*INFORMATION SUPPLIED*
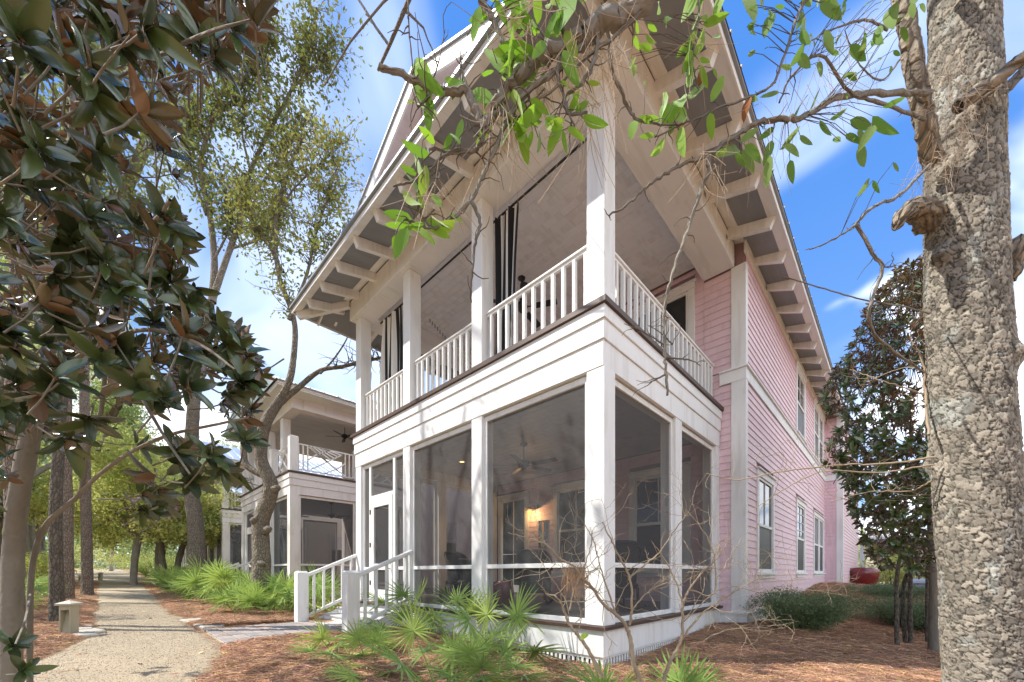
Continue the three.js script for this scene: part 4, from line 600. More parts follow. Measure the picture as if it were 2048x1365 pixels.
// one leaf along +z, its face up; two skins (upper and under side) if two colours are given
function leafGeo(L, W, o = {}) {
  const { n = 4, fold = 0.18, curl = 0.15, tip = 0.9, top, under, wave = 0, full = 0.62 } = o, G = [];
  const skin = (d, flip, c) => {
    const P = [], I = [], K = [];
    for (let k = 0; k <= n; k++) for (const s of [-1, 0, 1]) { const t = k / n, w = Math.pow(Math.max(0, Math.sin(Math.PI * Math.pow(t, tip))), full) * W / 2; P.push(s * w, -curl * L * t * t + Math.abs(s) * fold * w + wave * W * Math.sin(t * 9 + s) + d, t * L); if (c) K.push(...c); }
    for (let k = 0; k < n; k++) for (let s = 0; s < 2; s++) { const a = k * 3 + s, q = [[a, a + 3, a + 4], [a, a + 4, a + 1]]; for (const [x, y, z] of q) { if ((k === 0 && (x < 3) + (y < 3) + (z < 3) > 1) || (k === n - 1 && (x >= 3 * n) + (y >= 3 * n) + (z >= 3 * n) > 1)) continue; flip ? I.push(x, z, y) : I.push(x, y, z); } }
    const g = new THREE.BufferGeometry(); g.setAttribute('position', new THREE.Float32BufferAttribute(P, 3)); g.setAttribute('uv', new THREE.Float32BufferAttribute(new Float32Array(P.length / 3 * 2), 2)); if (c) g.setAttribute('color', new THREE.Float32BufferAttribute(K, 3)); g.setIndex(I); g.computeVertexNormals();
    const N = g.attributes.normal; for (let i = 0; i < N.count; i++) if (!(Math.hypot(N.getX(i), N.getY(i), N.getZ(i)) > 0.5)) N.setXYZ(i, 0, flip ? -1 : 1, 0);
    G.push(g);
  };
  skin(0, false, top); if (under) skin(-0.0012, true, under);
  return (G.length > 1 ? mergeGeometries(G) : G[0]).toNonIndexed();
}
const qLook = (dir, up) => { const z = dir.clone().normalize(), x = up.clone().cross(z); if (x.lengthSq() < 1e-6) x.set(1, 0, 0); x.normalize(); return new THREE.Quaternion().setFromRotationMatrix(new THREE.Matrix4().makeBasis(x, z.clone().cross(x), z)); };
const rdir = (r) => { const a = r() * 6.2832, y = r() * 2 - 1, c = Math.sqrt(1 - y * y); return V(Math.cos(a) * c, y, Math.sin(a) * c); };
const toPx = (p) => { const d = p.clone().sub(EYE), z = d.dot(FWD); return [CX + FOC * d.dot(RGT) / z, CY - FOC * d.y / z, z]; };
const inPoly = (x, y, P) => { let c = false; for (let i = 0, j = P.length - 1; i < P.length; j = i++) if ((P[i][1] > y) !== (P[j][1] > y) && x < (P[j][0] - P[i][0]) * (y - P[i][1]) / (P[j][1] - P[i][1]) + P[i][0]) c = !c; return c; };
const pxLine = (L, d) => L.map((p, i) => at(p[0], p[1], p[2] ?? d));
// leaves as parts: the first «most» one by one, the rest joined
function addLeaves(parent, geos, mat, list, most, cols) {
  list.slice(0, most).forEach((m, i) => { const o = new THREE.Mesh(geos[i % geos.length], mat.length ? mat[i % mat.length] : mat); o.name = num('leaf', i); o.applyMatrix4(m); o.castShadow = o.receiveShadow = true; parent.add(o); });
  const rest = list.slice(most); geos.forEach((g, k) => { const part_ = rest.filter((_, i) => i % geos.length === k); if (part_.length) inst('foliage', g, mat.length ? mat[k % mat.length] : mat, part_, parent); });
}

// ---------------------------------------------------------------- the big oak trunk at the right edge
{
  const oak = thing('oak_tree', 'big oak trunk with flaky grey bark at the right edge, nearest to the viewer', 'tree', [0, 0, 0]);
  const ctr = [[1925, -260], [1925, 0], [1930, 200], [1928, 400], [1933, 600], [1942, 800], [1955, 1000], [1965, 1200], [1974, 1365], [1984, 1560]].map(([u, v]) => at(u, v, 2.3));
  const rad = [0.125, 0.138, 0.150, 0.160, 0.166, 0.169, 0.172, 0.168, 0.176, 0.24];
  const cv = new THREE.CatmullRomCurve3(ctr), NU = 300, NV = 900, pos = new Float32Array(NU * (NV + 1) * 3), uv = new Float32Array(NU * (NV + 1) * 2), col = new Float32Array(NU * (NV + 1) * 3), idx = [];
  const len = cv.getLength(), knots = [[0.40, 2.2, 0.05, 0.07], [0.62, 3.6, 0.045, 0.09], [0.52, 0.2, 0.04, 0.08], [0.72, 4.4, 0.03, 0.10]];
  for (let j = 0; j <= NV; j++) { const t = j / NV, c = cv.getPoint(t), k = t * (rad.length - 1), r0 = lerp(rad[Math.floor(k)], rad[Math.min(rad.length - 1, Math.floor(k) + 1)], k % 1), y = t * len;
    for (let i = 0; i < NU; i++) { const a = i / NU * Math.PI * 2, s = i / NU; const w = (fbm(s * 46, y * 38, 4, 46, 31) - 0.5) * 1.7, w2 = (fbm(s * 46, y * 38, 4, 46, 51) - 0.5) * 1.7; const [d1, d2, id, bx, by] = worley(s * 28 + w, y * 25 + w2, 0, 17), [e1, e2, id2] = worley(s * 70 + w * 2, y * 52 + w2 * 2, 0, 19);
      const seamK = sstep(0.94, 1.0, s), edge = clamp((d2 - d1) * 7 - 0.35, 0, 1), e = clamp((e2 - e1) * 5, 0, 1), ta = id * 40; let h = (0.0042 * edge + 0.0022 * id * edge + 0.0006 * e + 0.0034 * (bx * Math.cos(ta) + by * Math.sin(ta) * 1.3) * edge + 0.0016 * (fbm(s * 150, y * 55, 2, 150, 71) - 0.5)) * (1 - 0.6 * seamK) + 0.014 * (fbm(s * 6, y * 3, 3, 6, 66) - 0.5) + 0.007 * (Math.abs(fbm(s * 16, y * 2.2, 3, 16, 67) - 0.5) * 2 - 0.3);
      for (const [kt, ka, amp, wd] of knots) { const da = Math.atan2(Math.sin(a - ka), Math.cos(a - ka)) * r0, dy = (t - kt) * len, q = Math.hypot(da, dy) / wd; h += amp * Math.exp(-q * q * 2.2); }
      const r = r0 + h, n = (j * NU + i) * 3; pos[n] = c.x + Math.cos(a) * r; pos[n + 1] = c.y; pos[n + 2] = c.z + Math.sin(a) * r; uv[(j * NU + i) * 2] = s * 1.1; uv[(j * NU + i) * 2 + 1] = y;
      const lich = sstep(0.56, 0.72, fbm(s * 9, y * 5, 4, 9, 88)), g = (0.62 + 0.72 * id) * lerp(0.78, 1.12, fbm(s * 5, y * 2.4, 3, 5, 91)) + 0.22 * (id2 - 0.5), b2 = lerp(0.24, 1, edge) * lerp(0.80, 1, e);
      col[n] = lerp(0.36, 0.42, lich) * g * b2; col[n + 1] = lerp(0.32, 0.42, lich) * g * b2; col[n + 2] = lerp(0.25, 0.36, lich) * g * b2; } }
  for (let j = 0; j < NV; j++) for (let i = 0; i < NU; i++) { const a = j * NU + i, b = j * NU + (i + 1) % NU, c = a + NU, d = b + NU; idx.push(a, b, c, b, d, c); }
  const g = new THREE.BufferGeometry(); g.setAttribute('position', new THREE.BufferAttribute(pos, 3)); g.setAttribute('uv', new THREE.BufferAttribute(uv, 2)); g.setAttribute('color', new THREE.BufferAttribute(col, 3)); g.setIndex(idx); g.computeVertexNormals();
  part('trunk', g, S({ color: C(0.80, 0.80, 0.82), vertexColors: true, roughness: 0.95, bumpMap: T.bark, bumpScale: 0.004 }), oak);
  const limb = (name, L, r0, r1, m = mBark.oak, bum = 0.12) => { const p = spline(pxLine(L), 8 * L.length), n = p.length - 1; return part(name, new MB().tube(p, taper(r0, r1, n), 14, bum, L[0][0]), m, oak); };
  limb('limb', [[1868, 330, 2.25], [1846, 230, 2.15], [1822, 90, 2.1], [1800, -30, 2.1], [1760, -260, 2.0]], 0.046, 0.036, mBark.rough);
  limb('limb', [[1915, 215, 2.14], [1985, 165, 2.1], [2060, 105, 2.05], [2160, 20, 2.0]], 0.032, 0.03, mBark.rough);
  limb('limb', [[1985, 205, 2.25], [2040, 150, 2.3], [2110, 60, 2.4]], 0.03, 0.02, mBark.dark);
  limb('limb', [[1905, -20, 2.2], [1880, -80, 2.1], [1850, -200, 2.0]], 0.03, 0.02, mBark.dark);
  // broken stub, thick and turned down
  const st = spline([at(1862, 440, 2.32), at(1835, 418, 2.24), at(1805, 432, 2.2), at(1790, 462, 2.2)], 16); part('broken_stub', new MB().tube(st, [...taper(0.07, 0.034, 12), 0.03, 0.026, 0.018, 0.002], 22, 0.2, 7), mBark.rough, oak);
  part('broken_stub', new MB().tube(spline([at(2000, 560, 2.35), at(2030, 505, 2.3), at(2046, 480, 2.3)], 10), [...taper(0.07, 0.045, 9), 0.002], 16, 0.2, 9), mBark.rough, oak);
  // crown above the frame
  const r = rng(404), tips = []; const top = ctr[0];
  const grow = (p, d, L, rad_, lev) => { const pts = [p.clone()]; let q = p.clone(), dd = d.clone(); for (let k = 0; k < 6; k++) { dd.addScaledVector(rdir(r), 0.22).add(V(0, lev > 1 ? -0.03 : 0.05, 0)).normalize(); q = q.clone().addScaledVector(dd, L / 6); pts.push(q); if (lev > 0) tips.push(q); } part(lev ? 'branch' : 'limb', new MB().tube(pts, taper(rad_, rad_ * 0.5, 6), lev ? 6 : 9, 0.08, lev), mBark.grey, oak); if (lev < 2) for (let k = 0; k < 4; k++) { const a = pts[2 + k]; grow(a, dd.clone().multiplyScalar(0.6).add(rdir(r)).add(V(0, 0.2, 0)).normalize(), L * 0.62, rad_ * 0.45, lev + 1); } };
  const T0 = V(top.x, top.y, top.z); part('upper_trunk', new MB().tube([T0.clone().add(V(0, -0.02, 0)), T0.clone().add(V(0.1, 1.2, 0.1)), T0.clone().add(V(0.0, 2.6, 0.3))], [0.137, 0.12, 0.08], 14, 0.05), mBark.oak, oak);
  for (const d of [V(-0.2, 0.7, 0.9), V(0.9, 0.6, 0.2), V(0.3, 0.9, -0.5), V(-0.9, 0.75, 0.5), V(0.6, 0.6, 0.9)]) grow(T0.clone().add(V(0, 0.6 + r() * 1.6, 0.1)), d.normalize(), 3.4, 0.07, 0);
  const lv = []; for (let k = 0; k < 3800; k++) { const p = tips[(r() * tips.length) | 0].clone().addScaledVector(rdir(r), 0.45 * Math.cbrt(r())); const [u, v, z] = toPx(p); if (z > 0 && u > -60 && u < 2110 && v > -40 && v < 1400) continue; lv.push(xform(p, qLook(rdir(r), rdir(r)), 0.7 + r() * 0.5)); }
  inst('crown', leafGeo(0.1, 0.04, { n: 3 }), leafy(0.075, 0.13, 0.025), lv, oak);
}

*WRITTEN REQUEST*
What is the number of lines in the data holding the word "parts"? Reply with that number only.

*TASK OUTPUT*
2